A mass funeral for the 14 Serb farmers killed in Kosovo was postponed yesterday as it was claimed that paramilitary "hit squads" operating under orders from President Slobodan Milosevic of Yugoslavia could have been responsible for the killings.
According to reports in London, Kfor troops in Kosovo are investigating claims that it was Serb paramilitaries who carried out the massacre in Gracko, 10 miles from the provincial capital, Pristina.
It has been suggested that the killings did not resemble the pattern of ethnic Albanian revenge attacks and that the Milosevic regime would benefit from destabilising the Kfor mission by showing that Serbs could not be properly protected.
Speaking from Pristina, a Kfor spokesman said they were not aware of the reports but added: "We are investigating every possibility."

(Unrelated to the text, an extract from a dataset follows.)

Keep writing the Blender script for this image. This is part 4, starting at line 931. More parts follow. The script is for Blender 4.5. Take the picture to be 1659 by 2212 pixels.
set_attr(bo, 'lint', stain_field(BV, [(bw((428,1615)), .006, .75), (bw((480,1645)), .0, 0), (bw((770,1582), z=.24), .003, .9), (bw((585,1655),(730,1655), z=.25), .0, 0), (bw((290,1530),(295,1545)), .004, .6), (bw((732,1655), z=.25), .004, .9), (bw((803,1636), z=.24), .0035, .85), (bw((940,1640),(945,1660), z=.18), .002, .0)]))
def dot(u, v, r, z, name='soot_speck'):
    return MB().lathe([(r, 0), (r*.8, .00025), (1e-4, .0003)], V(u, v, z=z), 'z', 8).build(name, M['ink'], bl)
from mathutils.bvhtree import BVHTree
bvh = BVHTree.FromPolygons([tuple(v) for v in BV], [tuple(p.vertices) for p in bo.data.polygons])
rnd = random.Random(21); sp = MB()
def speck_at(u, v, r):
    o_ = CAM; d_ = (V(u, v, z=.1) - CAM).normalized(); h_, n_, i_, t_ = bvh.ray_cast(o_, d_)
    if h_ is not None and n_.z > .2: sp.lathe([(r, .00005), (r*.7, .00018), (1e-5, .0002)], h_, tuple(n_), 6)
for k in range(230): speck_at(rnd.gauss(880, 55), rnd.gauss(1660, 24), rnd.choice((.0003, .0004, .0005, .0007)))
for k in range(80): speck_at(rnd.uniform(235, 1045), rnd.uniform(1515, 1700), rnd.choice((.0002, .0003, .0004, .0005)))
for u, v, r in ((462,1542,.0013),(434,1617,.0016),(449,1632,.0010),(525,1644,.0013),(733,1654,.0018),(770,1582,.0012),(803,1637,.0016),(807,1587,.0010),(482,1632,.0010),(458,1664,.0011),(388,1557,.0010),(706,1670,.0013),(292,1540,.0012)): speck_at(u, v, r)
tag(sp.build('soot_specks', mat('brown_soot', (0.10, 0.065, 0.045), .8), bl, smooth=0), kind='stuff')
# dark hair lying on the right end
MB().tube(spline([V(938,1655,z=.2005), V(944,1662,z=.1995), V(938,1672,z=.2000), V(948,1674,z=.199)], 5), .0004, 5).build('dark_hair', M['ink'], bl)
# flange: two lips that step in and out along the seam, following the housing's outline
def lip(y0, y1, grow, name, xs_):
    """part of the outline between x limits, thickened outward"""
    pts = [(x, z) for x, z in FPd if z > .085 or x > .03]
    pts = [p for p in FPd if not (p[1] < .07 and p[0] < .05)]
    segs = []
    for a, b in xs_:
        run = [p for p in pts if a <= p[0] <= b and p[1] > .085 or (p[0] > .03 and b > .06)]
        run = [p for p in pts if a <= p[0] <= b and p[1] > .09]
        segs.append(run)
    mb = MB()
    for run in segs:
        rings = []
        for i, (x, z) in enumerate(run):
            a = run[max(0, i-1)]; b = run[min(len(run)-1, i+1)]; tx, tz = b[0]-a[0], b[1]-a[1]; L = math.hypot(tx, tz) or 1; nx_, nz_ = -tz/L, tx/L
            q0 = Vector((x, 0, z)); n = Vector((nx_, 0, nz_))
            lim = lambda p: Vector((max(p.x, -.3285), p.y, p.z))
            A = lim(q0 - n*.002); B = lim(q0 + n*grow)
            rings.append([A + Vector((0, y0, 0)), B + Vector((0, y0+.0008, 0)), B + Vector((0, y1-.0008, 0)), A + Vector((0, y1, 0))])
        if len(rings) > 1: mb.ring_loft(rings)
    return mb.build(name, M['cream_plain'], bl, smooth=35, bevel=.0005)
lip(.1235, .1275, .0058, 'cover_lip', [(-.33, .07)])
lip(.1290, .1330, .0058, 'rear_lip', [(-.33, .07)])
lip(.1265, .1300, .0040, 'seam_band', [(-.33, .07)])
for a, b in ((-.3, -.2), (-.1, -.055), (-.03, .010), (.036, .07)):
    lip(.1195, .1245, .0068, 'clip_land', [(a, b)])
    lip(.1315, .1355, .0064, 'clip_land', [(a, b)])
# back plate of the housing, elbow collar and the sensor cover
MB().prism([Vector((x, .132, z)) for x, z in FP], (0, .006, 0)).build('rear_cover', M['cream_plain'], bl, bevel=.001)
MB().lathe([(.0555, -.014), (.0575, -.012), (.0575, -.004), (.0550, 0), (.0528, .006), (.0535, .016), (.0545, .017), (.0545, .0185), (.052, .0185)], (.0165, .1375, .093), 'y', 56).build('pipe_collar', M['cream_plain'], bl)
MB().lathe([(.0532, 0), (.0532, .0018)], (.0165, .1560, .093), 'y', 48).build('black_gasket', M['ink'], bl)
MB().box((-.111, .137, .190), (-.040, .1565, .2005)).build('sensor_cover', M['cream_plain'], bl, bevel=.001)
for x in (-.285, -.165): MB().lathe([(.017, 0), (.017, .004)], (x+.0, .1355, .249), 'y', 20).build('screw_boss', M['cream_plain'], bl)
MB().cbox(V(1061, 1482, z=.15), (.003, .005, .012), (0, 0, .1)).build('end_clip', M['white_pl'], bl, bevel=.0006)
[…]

Earlier the Kfor commander, Lieut Gen Sir Mike Jackson, said that an attempt to destabilise his mission might have been behind the killings.
He said: "It is one possible explanation. There are a number of explanations, all of which I hasten to add at this stage are entirely speculative.
"It could be a local revenge killing. That is one possible explanation. Another is, I accept entirely, a deliberate attempt to destabilise."
In Gracko, British troops erected three checkpoints along the route to the village where the murders occurred and a platoon guarded the village itself.
Serbs in Gracko had been hoping to bury the farmers but some of the bodies were not ready to be released from the morgue in Pristina, where they are undergoing autopsies as part of an official investigation.
A memorial service due to be attended by UN officials yesterday did not take place.
The killings have increased fear among Kosovo's dwindling Serb population, despite pledges by NATO and the UN to find the attackers and punish them.
The UN administrator in Kosovo, Mr Bernard Kouchner, said he would not to let the killings hamper efforts to create peace and security for all of the province's ethnic groups.
"The murderers sought to stop us. We must not permit that," he said. "Our mission must go on."
Gen Jackson also rejected claims that the killings showed his troops were failing in their role to protect all sides.
Speaking on BBC Radio, he said: "We ought to remember what Kosovo was like before the 12th of June before perhaps jumping to black-and-white conclusions as to whether Kfor is doing its job."
He said the fact that 750,000 refugees had returned in a matter of weeks was a measure of what had been achieved in trying to establish peace and security in the province.
Yugoslavia has demanded an urgent meeting of the UN Security Council, saying that Albanian terrorists are on the rampage in the province.
The message also said that the Yugoslav army should be urgently reinstated along the Yugoslav borders with Albania, Macedonia and inside Kosovo. It demanded a meeting "so that measures can be established for full protection of Serbs, Montenegrins, Roma [gypsies] and other non-Albanian population in Kosovo that have been targeted in the rampage of Albanian terrorists."